=== Task inputs ===
'''

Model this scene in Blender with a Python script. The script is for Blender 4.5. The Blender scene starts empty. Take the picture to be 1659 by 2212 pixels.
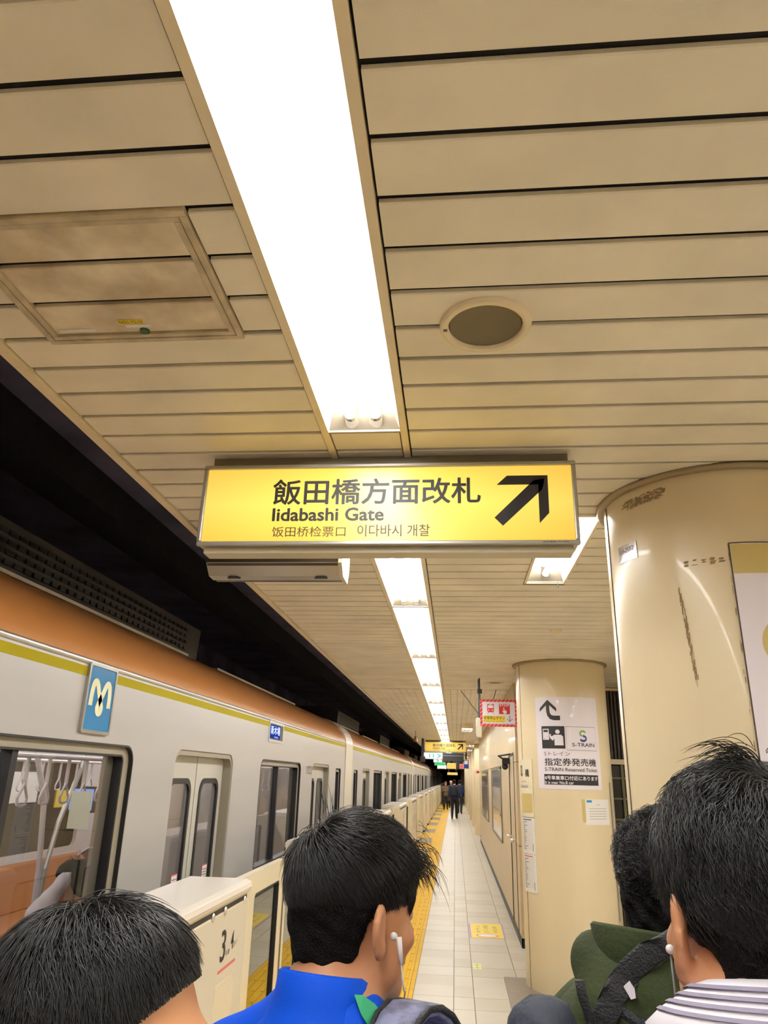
import bpy, bmesh, math, random
import numpy as np
from mathutils import Vector, Matrix
random.seed(7)
RNG = np.random.default_rng(7)
S = bpy.context.scene
COL = S.collection
R = math.radians

# ------------------------------------------------------------------ camera
CAM_H = 1.80
P_, Y_, R_ = 0.35024, -0.10166, 0.02691
def cam_axes():
    cy, sy, cp, sp = math.cos(Y_), math.sin(Y_), math.cos(P_), math.sin(P_)
    f = np.array([sy*cp, cy*cp, sp]); ri = np.array([cy, -sy, 0.0]); u = np.cross(ri, f)
    cr, sr = math.cos(R_), math.sin(R_)
    return cr*ri + sr*u, -sr*ri + cr*u, f
ri, up, fw = cam_axes()
cam = bpy.data.cameras.new('camera')
cam.sensor_fit = 'VERTICAL'; cam.sensor_height = 24.0; cam.lens = 24.0*1562.2/2212
cam.clip_start = 0.05; cam.clip_end = 400
co = bpy.data.objects.new('camera', cam); COL.objects.link(co)
M = Matrix.Identity(4)
for i in range(3):
    M[i][0] = ri[i]; M[i][1] = up[i]; M[i][2] = -fw[i]
M[2][3] = CAM_H
co.matrix_world = M
S.camera = co

# ------------------------------------------------------------------ world, exposure
w = bpy.data.worlds.new('world'); S.world = w; w.use_nodes = True
w.node_tree.nodes['Background'].inputs[0].default_value = (0.5, 0.55, 0.7, 1)
w.node_tree.nodes['Background'].inputs[1].default_value = 0.02
S.view_settings.view_transform = 'Standard'; S.view_settings.look = 'None'
S.view_settings.gamma = 1.0; S.view_settings.use_curve_mapping = False
S.view_settings.exposure = 0.60
TUBE_W = 34.0      # emission strength of the fluorescent tubes
try:
    S.cycles.use_denoising = True
    S.cycles.max_bounces = 12; S.cycles.diffuse_bounces = 7; S.cycles.glossy_bounces = 4
    S.cycles.transparent_max_bounces = 16; S.cycles.sample_clamp_indirect = 6.0
    S.cycles.caustics_reflective = False; S.cycles.caustics_refractive = False
except Exception:
    pass

# ------------------------------------------------------------------ materials
def srgb(r, g, b):
    def f(c):
        c /= 255.0
        return c/12.92 if c <= 0.04045 else ((c+0.055)/1.055)**2.4
    return (f(r), f(g), f(b), 1.0)
MATS = {}
def mat(name, col, rough=0.5, metal=0.0, noise=0.0, nscale=8.0, bump=0.0, bscale=200.0, spec=0.5, emit=0.0, ecol=None, coat=0.0, stretch=None, col2=None, sheen=0.0):
    m = bpy.data.materials.new(name); m.use_nodes = True
    nt = m.node_tree; b = nt.nodes['Principled BSDF']
    b.inputs['Base Color'].default_value = col
    b.inputs['Roughness'].default_value = rough; b.inputs['Metallic'].default_value = metal
    b.inputs['Specular IOR Level'].default_value = spec
    b.inputs['Coat Weight'].default_value = coat
    b.inputs['Sheen Weight'].default_value = sheen
    if emit > 0:
        b.inputs['Emission Color'].default_value = ecol or col
        b.inputs['Emission Strength'].default_value = emit
    if noise > 0 or bump > 0:
        tc = nt.nodes.new('ShaderNodeTexCoord'); mp = nt.nodes.new('ShaderNodeMapping')
        nt.links.new(tc.outputs['Object'], mp.inputs[0])
        if stretch: mp.inputs['Scale'].default_value = stretch
    if noise > 0:
        n = nt.nodes.new('ShaderNodeTexNoise'); n.inputs['Scale'].default_value = nscale; n.inputs['Detail'].default_value = 5
        nt.links.new(mp.outputs[0], n.inputs[0])
        r = nt.nodes.new('ShaderNodeValToRGB')
        c2 = col2 or tuple(c*(1-noise) for c in col[:3])+(1,)
        r.color_ramp.elements[0].position = 0.33; r.color_ramp.elements[0].color = c2
        r.color_ramp.elements[1].position = 0.66; r.color_ramp.elements[1].color = col
        nt.links.new(n.outputs[0], r.inputs[0]); nt.links.new(r.outputs[0], b.inputs['Base Color'])
    if bump > 0:
        n2 = nt.nodes.new('ShaderNodeTexNoise'); n2.inputs['Scale'].default_value = bscale
        nt.links.new(mp.outputs[0], n2.inputs[0])
        bp = nt.nodes.new('ShaderNodeBump'); bp.inputs['Strength'].default_value = bump; bp.inputs['Distance'].default_value = 0.01
        nt.links.new(n2.outputs[0], bp.inputs['Height']); nt.links.new(bp.outputs[0], b.inputs['Normal'])
    MATS[name] = m
    return m
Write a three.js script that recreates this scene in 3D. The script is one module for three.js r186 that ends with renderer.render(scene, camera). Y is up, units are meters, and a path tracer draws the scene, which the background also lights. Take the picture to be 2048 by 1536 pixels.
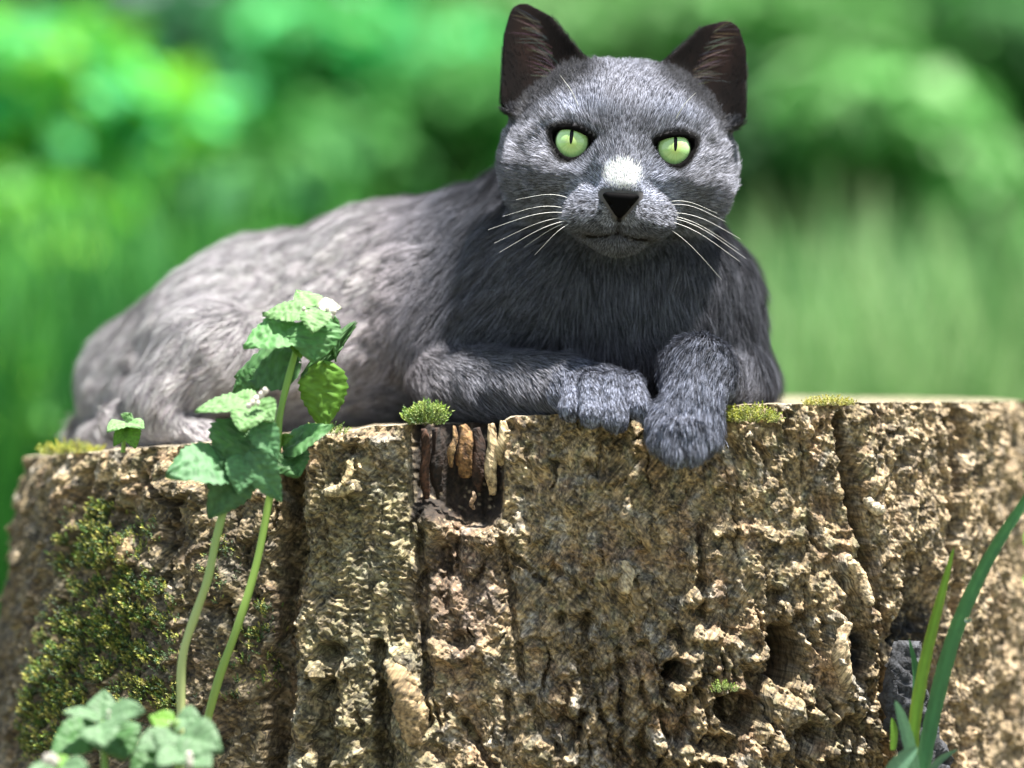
import * as THREE from 'three';
import { ImprovedNoise } from 'three/addons/math/ImprovedNoise.js';
import { mergeGeometries } from 'three/addons/utils/BufferGeometryUtils.js';

// ---------------------------------------------------------------- camera, sky, sun, exposure
const scene = new THREE.Scene();
const D = 1.8;                                   // metres from the lens to the front of the stump
const S = 0.5 / 2048;                            // metres per photograph pixel on that plane
const camera = new THREE.PerspectiveCamera(2 * Math.atan(0.1875 / D) * 180 / Math.PI, 4 / 3, 0.05, 400);
camera.position.set(0, 0, D);
camera.lookAt(0, 0, 0);
camera.focus = D - 0.002;
camera.userData.fStop = 3.0;
scene.add(camera);

const SUN = new THREE.Vector3(0.22, 1, 0.11).normalize();
// a clear summer sky: pale towards the horizon, deeper blue overhead, a soft glow round the sun
{
  const w = 256, h = 128, d = new Float32Array(w * h * 4);
  for (let j = 0; j < h; j++) for (let i = 0; i < w; i++) {
    const el = ((j + 0.5) / h - 0.5) * Math.PI, az = ((i + 0.5) / w - 0.5) * 2 * Math.PI, y = Math.sin(el), k = Math.pow(1 - Math.max(0, y), 2.2);
    const g = Math.max(0, Math.cos(el) * Math.cos(az) * SUN.x + y * SUN.y + Math.cos(el) * Math.sin(az) * SUN.z), glow = 0.22 * Math.pow(g, 14), q = (j * w + i) * 4;
    const c = y >= 0 ? [0.15 + 0.23 * k + glow, 0.185 + 0.225 * k + glow, 0.25 + 0.19 * k + glow * 0.95] : [0.05, 0.075, 0.035];
    d[q] = c[0]; d[q + 1] = c[1]; d[q + 2] = c[2]; d[q + 3] = 1;
  }
  const t = new THREE.DataTexture(d, w, h, THREE.RGBAFormat, THREE.FloatType);
  t.mapping = THREE.EquirectangularReflectionMapping; t.magFilter = t.minFilter = THREE.LinearFilter; t.needsUpdate = true;
  scene.background = t; scene.environment = t;
}
const sun = new THREE.DirectionalLight(new THREE.Color(1, 0.95, 0.87), 5);
sun.position.copy(SUN).multiplyScalar(20);
sun.castShadow = true;
sun.shadow.radius = 5;
sun.shadow.mapSize.set(4096, 4096);
Object.assign(sun.shadow.camera, { left: -8, right: 8, top: 8, bottom: -8, near: 0.5, far: 60 });
scene.add(sun);

const renderer = new THREE.WebGLRenderer({ antialias: true });
renderer.setSize(1024, 768);
renderer.toneMapping = THREE.LinearToneMapping;
renderer.toneMappingExposure = 4.5;
renderer.shadowMap.enabled = true;

// ---------------------------------------------------------------- helpers
const V = (x, y, z) => new THREE.Vector3(x, y, z);
const GROUND = -0.42;
// a point of the place from its place in the photograph and its depth
const at = (px, py, z = 0) => V((px - 1024) * S * (D - z) / D, (768 - py) * S * (D - z) / D, z);
const pxm = (px, z = 0) => px * S * (D - z) / D;
function rng(seed) {
  let a = seed >>> 0;
  return () => { a = (a + 0x6D2B79F5) | 0; let t = Math.imul(a ^ (a >>> 15), 1 | a); t = (t + Math.imul(t ^ (t >>> 7), 61 | t)) ^ t; return ((t ^ (t >>> 14)) >>> 0) / 4294967296; };
}
const IN = new ImprovedNoise();
const n3 = (x, y, z) => IN.noise(x + 91.3, y + 47.7, z + 13.1);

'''

Show every line above in which the word "scene" occurs.

Model this scene in Blender with a Python script. The script is for Blender 4.5. The Blender scene starts empty. Take the picture to be 1659 by 2212 pixels.
S = bpy.context.scene
Write a three.js script that recreates this scene in 3D. The script is one module for three.js r186 that ends with renderer.render(scene, camera). Y is up, units are meters, and a path tracer draws the scene, which the background also lights. Take the picture to be 2048 by 1536 pixels.
const scene = new THREE.Scene();
scene.add(camera);
  scene.background = t; scene.environment = t;
scene.add(sun);